**Aim of the exercise**
Output, word for word, every line from the start of the listing down to and including the line that contains "SC.cycles.sample_clamp_indirect = 6.0"; include nothing else.

**Information shown**

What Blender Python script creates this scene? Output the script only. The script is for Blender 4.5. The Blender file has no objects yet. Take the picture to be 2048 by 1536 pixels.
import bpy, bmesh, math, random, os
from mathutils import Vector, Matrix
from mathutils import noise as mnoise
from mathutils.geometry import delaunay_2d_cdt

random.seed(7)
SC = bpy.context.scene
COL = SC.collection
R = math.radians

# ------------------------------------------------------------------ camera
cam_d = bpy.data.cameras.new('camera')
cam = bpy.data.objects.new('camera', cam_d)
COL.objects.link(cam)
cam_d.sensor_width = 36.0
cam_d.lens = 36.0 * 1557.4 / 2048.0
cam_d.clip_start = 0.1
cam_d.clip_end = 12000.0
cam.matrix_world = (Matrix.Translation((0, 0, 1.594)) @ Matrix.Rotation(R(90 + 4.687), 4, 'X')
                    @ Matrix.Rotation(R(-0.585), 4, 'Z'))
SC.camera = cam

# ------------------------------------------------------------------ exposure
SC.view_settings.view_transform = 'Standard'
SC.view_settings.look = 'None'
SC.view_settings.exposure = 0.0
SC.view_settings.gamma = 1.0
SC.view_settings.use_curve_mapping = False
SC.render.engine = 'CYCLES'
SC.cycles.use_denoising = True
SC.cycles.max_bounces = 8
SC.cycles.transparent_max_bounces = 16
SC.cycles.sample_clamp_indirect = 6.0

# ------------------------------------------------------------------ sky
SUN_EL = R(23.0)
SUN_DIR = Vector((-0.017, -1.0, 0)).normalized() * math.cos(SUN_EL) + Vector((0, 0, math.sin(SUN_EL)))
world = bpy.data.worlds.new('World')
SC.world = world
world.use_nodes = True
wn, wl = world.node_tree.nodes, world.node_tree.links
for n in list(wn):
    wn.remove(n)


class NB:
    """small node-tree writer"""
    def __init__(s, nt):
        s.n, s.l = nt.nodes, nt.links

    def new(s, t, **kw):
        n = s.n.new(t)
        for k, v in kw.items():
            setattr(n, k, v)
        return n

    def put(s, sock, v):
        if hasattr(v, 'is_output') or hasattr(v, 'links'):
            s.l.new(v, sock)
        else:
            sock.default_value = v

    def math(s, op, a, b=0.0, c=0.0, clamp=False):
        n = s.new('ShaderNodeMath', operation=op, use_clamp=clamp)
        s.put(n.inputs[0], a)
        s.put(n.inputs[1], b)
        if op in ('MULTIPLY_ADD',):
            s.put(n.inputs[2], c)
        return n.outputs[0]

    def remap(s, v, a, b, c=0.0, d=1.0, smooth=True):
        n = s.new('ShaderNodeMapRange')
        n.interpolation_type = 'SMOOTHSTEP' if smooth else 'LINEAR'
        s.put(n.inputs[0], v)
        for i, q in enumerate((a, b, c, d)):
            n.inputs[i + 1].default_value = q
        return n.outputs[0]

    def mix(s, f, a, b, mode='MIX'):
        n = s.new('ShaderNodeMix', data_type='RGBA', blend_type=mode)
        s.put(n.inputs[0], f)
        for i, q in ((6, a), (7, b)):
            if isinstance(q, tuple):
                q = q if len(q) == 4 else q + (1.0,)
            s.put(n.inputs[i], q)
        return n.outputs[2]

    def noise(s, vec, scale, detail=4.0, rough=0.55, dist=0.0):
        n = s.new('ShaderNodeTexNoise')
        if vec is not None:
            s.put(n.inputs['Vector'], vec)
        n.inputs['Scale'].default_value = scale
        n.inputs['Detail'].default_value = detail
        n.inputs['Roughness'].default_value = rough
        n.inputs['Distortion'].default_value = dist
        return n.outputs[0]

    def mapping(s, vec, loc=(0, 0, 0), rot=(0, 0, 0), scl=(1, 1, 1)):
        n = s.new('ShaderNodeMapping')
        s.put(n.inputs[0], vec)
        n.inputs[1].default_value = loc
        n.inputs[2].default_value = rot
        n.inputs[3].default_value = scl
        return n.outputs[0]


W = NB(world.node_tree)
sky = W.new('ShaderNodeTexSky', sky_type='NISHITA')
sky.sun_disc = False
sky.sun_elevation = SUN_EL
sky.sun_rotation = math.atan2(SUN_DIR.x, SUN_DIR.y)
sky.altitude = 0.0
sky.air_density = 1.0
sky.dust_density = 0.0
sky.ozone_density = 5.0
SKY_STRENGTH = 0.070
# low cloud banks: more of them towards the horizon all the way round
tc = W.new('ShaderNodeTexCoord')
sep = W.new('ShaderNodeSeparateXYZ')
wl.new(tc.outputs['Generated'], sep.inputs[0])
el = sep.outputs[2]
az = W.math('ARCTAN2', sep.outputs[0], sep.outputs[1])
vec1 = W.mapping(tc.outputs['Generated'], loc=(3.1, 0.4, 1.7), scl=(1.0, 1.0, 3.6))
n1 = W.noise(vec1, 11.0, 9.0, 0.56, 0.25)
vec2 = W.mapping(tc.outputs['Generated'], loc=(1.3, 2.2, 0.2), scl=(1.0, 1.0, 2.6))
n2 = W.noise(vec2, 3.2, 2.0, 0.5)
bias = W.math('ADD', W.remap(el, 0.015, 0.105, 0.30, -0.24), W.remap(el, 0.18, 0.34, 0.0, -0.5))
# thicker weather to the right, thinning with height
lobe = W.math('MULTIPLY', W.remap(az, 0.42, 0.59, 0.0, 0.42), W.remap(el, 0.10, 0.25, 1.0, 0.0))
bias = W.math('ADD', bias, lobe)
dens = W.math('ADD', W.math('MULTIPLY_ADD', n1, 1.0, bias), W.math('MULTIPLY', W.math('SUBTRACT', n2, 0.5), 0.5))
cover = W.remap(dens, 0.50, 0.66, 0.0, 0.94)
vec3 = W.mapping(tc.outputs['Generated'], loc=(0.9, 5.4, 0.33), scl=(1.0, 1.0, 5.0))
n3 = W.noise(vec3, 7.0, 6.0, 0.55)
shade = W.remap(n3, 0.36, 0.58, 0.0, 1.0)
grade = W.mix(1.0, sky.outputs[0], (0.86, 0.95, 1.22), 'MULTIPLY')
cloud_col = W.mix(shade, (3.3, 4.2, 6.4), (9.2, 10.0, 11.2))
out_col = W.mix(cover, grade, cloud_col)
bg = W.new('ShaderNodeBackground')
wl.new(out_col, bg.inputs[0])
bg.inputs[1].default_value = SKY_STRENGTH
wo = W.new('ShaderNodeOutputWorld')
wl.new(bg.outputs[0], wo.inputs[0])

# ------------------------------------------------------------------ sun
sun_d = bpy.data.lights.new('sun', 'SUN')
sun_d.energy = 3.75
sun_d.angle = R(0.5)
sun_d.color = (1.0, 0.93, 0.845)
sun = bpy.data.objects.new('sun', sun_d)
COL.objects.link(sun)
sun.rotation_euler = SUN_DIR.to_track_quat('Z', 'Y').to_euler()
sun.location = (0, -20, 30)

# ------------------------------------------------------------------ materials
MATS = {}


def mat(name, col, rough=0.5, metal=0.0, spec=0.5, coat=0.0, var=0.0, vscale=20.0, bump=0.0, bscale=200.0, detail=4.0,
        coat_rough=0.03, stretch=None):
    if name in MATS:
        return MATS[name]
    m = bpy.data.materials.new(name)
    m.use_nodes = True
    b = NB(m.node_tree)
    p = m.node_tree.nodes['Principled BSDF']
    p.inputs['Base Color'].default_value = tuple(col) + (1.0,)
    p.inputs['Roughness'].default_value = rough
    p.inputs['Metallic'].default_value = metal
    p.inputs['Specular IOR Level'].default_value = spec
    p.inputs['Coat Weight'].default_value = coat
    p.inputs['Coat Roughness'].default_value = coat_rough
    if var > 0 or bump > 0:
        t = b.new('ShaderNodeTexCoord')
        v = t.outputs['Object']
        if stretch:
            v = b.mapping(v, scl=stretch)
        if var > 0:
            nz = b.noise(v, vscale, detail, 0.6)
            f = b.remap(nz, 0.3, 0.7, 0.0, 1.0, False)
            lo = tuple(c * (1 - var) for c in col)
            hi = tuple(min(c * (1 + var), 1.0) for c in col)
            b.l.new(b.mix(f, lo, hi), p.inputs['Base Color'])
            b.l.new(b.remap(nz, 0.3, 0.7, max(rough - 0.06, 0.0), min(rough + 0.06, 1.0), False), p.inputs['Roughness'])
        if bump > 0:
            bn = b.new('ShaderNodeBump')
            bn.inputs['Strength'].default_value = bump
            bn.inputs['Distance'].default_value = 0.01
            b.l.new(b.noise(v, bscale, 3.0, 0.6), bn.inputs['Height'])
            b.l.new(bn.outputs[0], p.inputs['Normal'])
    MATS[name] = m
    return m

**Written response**
What Blender Python script creates this scene? Output the script only. The script is for Blender 4.5. The Blender file has no objects yet. Take the picture to be 2048 by 1536 pixels.
import bpy, bmesh, math, random, os
from mathutils import Vector, Matrix
from mathutils import noise as mnoise
from mathutils.geometry import delaunay_2d_cdt

random.seed(7)
SC = bpy.context.scene
COL = SC.collection
R = math.radians

# ------------------------------------------------------------------ camera
cam_d = bpy.data.cameras.new('camera')
cam = bpy.data.objects.new('camera', cam_d)
COL.objects.link(cam)
cam_d.sensor_width = 36.0
cam_d.lens = 36.0 * 1557.4 / 2048.0
cam_d.clip_start = 0.1
cam_d.clip_end = 12000.0
cam.matrix_world = (Matrix.Translation((0, 0, 1.594)) @ Matrix.Rotation(R(90 + 4.687), 4, 'X')
                    @ Matrix.Rotation(R(-0.585), 4, 'Z'))
SC.camera = cam

# ------------------------------------------------------------------ exposure
SC.view_settings.view_transform = 'Standard'
SC.view_settings.look = 'None'
SC.view_settings.exposure = 0.0
SC.view_settings.gamma = 1.0
SC.view_settings.use_curve_mapping = False
SC.render.engine = 'CYCLES'
SC.cycles.use_denoising = True
SC.cycles.max_bounces = 8
SC.cycles.transparent_max_bounces = 16
SC.cycles.sample_clamp_indirect = 6.0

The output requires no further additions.